Provided entries:
* * *

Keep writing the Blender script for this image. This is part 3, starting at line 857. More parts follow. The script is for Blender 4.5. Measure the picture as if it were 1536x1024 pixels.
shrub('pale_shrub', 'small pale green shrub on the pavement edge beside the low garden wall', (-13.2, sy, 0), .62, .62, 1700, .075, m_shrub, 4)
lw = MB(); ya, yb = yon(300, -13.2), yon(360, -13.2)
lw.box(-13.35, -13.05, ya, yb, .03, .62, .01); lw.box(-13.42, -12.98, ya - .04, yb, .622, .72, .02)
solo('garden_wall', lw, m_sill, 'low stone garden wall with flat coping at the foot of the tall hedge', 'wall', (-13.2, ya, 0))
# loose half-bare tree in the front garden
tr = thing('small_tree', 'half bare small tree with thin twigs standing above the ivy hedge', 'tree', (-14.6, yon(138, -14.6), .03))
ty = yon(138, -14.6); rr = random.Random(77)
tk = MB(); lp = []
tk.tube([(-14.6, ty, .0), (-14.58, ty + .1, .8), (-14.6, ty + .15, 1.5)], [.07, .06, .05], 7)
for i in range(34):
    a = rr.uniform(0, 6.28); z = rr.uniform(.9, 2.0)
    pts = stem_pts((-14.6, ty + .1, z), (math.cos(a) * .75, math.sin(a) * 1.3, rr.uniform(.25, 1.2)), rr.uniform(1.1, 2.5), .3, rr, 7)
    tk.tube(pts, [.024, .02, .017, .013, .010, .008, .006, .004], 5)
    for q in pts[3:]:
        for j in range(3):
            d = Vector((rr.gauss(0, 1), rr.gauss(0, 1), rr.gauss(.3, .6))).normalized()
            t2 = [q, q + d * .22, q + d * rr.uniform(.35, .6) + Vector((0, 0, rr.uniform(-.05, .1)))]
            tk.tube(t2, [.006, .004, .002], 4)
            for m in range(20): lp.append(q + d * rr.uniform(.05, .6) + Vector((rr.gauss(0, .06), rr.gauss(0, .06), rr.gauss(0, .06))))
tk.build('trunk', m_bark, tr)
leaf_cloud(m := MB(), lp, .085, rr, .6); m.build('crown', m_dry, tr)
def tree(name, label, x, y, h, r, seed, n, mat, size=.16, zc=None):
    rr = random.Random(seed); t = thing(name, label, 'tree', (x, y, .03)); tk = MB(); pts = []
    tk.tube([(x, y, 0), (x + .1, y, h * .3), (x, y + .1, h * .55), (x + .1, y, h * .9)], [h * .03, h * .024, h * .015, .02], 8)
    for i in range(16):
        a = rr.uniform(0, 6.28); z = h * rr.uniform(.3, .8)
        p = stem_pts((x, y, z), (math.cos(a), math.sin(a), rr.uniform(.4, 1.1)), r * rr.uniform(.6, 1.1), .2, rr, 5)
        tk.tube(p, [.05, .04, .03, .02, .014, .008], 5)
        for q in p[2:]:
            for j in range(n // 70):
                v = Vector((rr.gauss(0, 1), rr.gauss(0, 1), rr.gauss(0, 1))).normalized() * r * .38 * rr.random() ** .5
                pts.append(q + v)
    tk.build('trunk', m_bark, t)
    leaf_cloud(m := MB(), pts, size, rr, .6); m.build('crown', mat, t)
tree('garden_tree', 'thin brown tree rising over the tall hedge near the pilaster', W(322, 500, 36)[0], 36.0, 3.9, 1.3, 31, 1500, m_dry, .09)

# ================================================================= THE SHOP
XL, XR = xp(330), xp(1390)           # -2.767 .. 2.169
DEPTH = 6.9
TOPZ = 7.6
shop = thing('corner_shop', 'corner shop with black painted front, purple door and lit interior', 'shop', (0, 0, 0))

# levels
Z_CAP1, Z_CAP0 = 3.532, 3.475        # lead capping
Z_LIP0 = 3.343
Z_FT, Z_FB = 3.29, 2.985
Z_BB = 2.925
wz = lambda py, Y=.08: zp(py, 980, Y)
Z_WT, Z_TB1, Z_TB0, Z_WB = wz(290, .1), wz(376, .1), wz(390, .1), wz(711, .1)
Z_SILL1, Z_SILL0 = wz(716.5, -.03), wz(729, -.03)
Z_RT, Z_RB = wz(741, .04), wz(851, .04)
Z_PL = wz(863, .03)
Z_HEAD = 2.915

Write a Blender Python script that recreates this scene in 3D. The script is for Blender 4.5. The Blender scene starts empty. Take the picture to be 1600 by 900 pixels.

* * *

The problem:
Please set down each line of the records exactly as given.

Worked solution:
Keep writing the Blender script for this image. This is part 3, starting at line 857. More parts follow. The script is for Blender 4.5. Measure the picture as if it were 1536x1024 pixels.
shrub('pale_shrub', 'small pale green shrub on the pavement edge beside the low garden wall', (-13.2, sy, 0), .62, .62, 1700, .075, m_shrub, 4)
lw = MB(); ya, yb = yon(300, -13.2), yon(360, -13.2)
lw.box(-13.35, -13.05, ya, yb, .03, .62, .01); lw.box(-13.42, -12.98, ya - .04, yb, .622, .72, .02)
solo('garden_wall', lw, m_sill, 'low stone garden wall with flat coping at the foot of the tall hedge', 'wall', (-13.2, ya, 0))
# loose half-bare tree in the front garden
tr = thing('small_tree', 'half bare small tree with thin twigs standing above the ivy hedge', 'tree', (-14.6, yon(138, -14.6), .03))
ty = yon(138, -14.6); rr = random.Random(77)
tk = MB(); lp = []
tk.tube([(-14.6, ty, .0), (-14.58, ty + .1, .8), (-14.6, ty + .15, 1.5)], [.07, .06, .05], 7)
for i in range(34):
    a = rr.uniform(0, 6.28); z = rr.uniform(.9, 2.0)
    pts = stem_pts((-14.6, ty + .1, z), (math.cos(a) * .75, math.sin(a) * 1.3, rr.uniform(.25, 1.2)), rr.uniform(1.1, 2.5), .3, rr, 7)
    tk.tube(pts, [.024, .02, .017, .013, .010, .008, .006, .004], 5)
    for q in pts[3:]:
        for j in range(3):
            d = Vector((rr.gauss(0, 1), rr.gauss(0, 1), rr.gauss(.3, .6))).normalized()
            t2 = [q, q + d * .22, q + d * rr.uniform(.35, .6) + Vector((0, 0, rr.uniform(-.05, .1)))]
            tk.tube(t2, [.006, .004, .002], 4)
            for m in range(20): lp.append(q + d * rr.uniform(.05, .6) + Vector((rr.gauss(0, .06), rr.gauss(0, .06), rr.gauss(0, .06))))
tk.build('trunk', m_bark, tr)
leaf_cloud(m := MB(), lp, .085, rr, .6); m.build('crown', m_dry, tr)
def tree(name, label, x, y, h, r, seed, n, mat, size=.16, zc=None):
    rr = random.Random(seed); t = thing(name, label, 'tree', (x, y, .03)); tk = MB(); pts = []
    tk.tube([(x, y, 0), (x + .1, y, h * .3), (x, y + .1, h * .55), (x + .1, y, h * .9)], [h * .03, h * .024, h * .015, .02], 8)
    for i in range(16):
        a = rr.uniform(0, 6.28); z = h * rr.uniform(.3, .8)
        p = stem_pts((x, y, z), (math.cos(a), math.sin(a), rr.uniform(.4, 1.1)), r * rr.uniform(.6, 1.1), .2, rr, 5)
        tk.tube(p, [.05, .04, .03, .02, .014, .008], 5)
        for q in p[2:]:
            for j in range(n // 70):
                v = Vector((rr.gauss(0, 1), rr.gauss(0, 1), rr.gauss(0, 1))).normalized() * r * .38 * rr.random() ** .5
                pts.append(q + v)
    tk.build('trunk', m_bark, t)
    leaf_cloud(m := MB(), pts, size, rr, .6); m.build('crown', mat, t)
tree('garden_tree', 'thin brown tree rising over the tall hedge near the pilaster', W(322, 500, 36)[0], 36.0, 3.9, 1.3, 31, 1500, m_dry, .09)

# ================================================================= THE SHOP
XL, XR = xp(330), xp(1390)           # -2.767 .. 2.169
DEPTH = 6.9
TOPZ = 7.6
shop = thing('corner_shop', 'corner shop with black painted front, purple door and lit interior', 'shop', (0, 0, 0))

# levels
Z_CAP1, Z_CAP0 = 3.532, 3.475        # lead capping
Z_LIP0 = 3.343
Z_FT, Z_FB = 3.29, 2.985
Z_BB = 2.925
wz = lambda py, Y=.08: zp(py, 980, Y)
Z_WT, Z_TB1, Z_TB0, Z_WB = wz(290, .1), wz(376, .1), wz(390, .1), wz(711, .1)
Z_SILL1, Z_SILL0 = wz(716.5, -.03), wz(729, -.03)
Z_RT, Z_RB = wz(741, .04), wz(851, .04)
Z_PL = wz(863, .03)
Z_HEAD = 2.915

Write a Blender Python script that recreates this scene in 3D. The script is for Blender 4.5. The Blender scene starts empty. Take the picture to be 1600 by 900 pixels.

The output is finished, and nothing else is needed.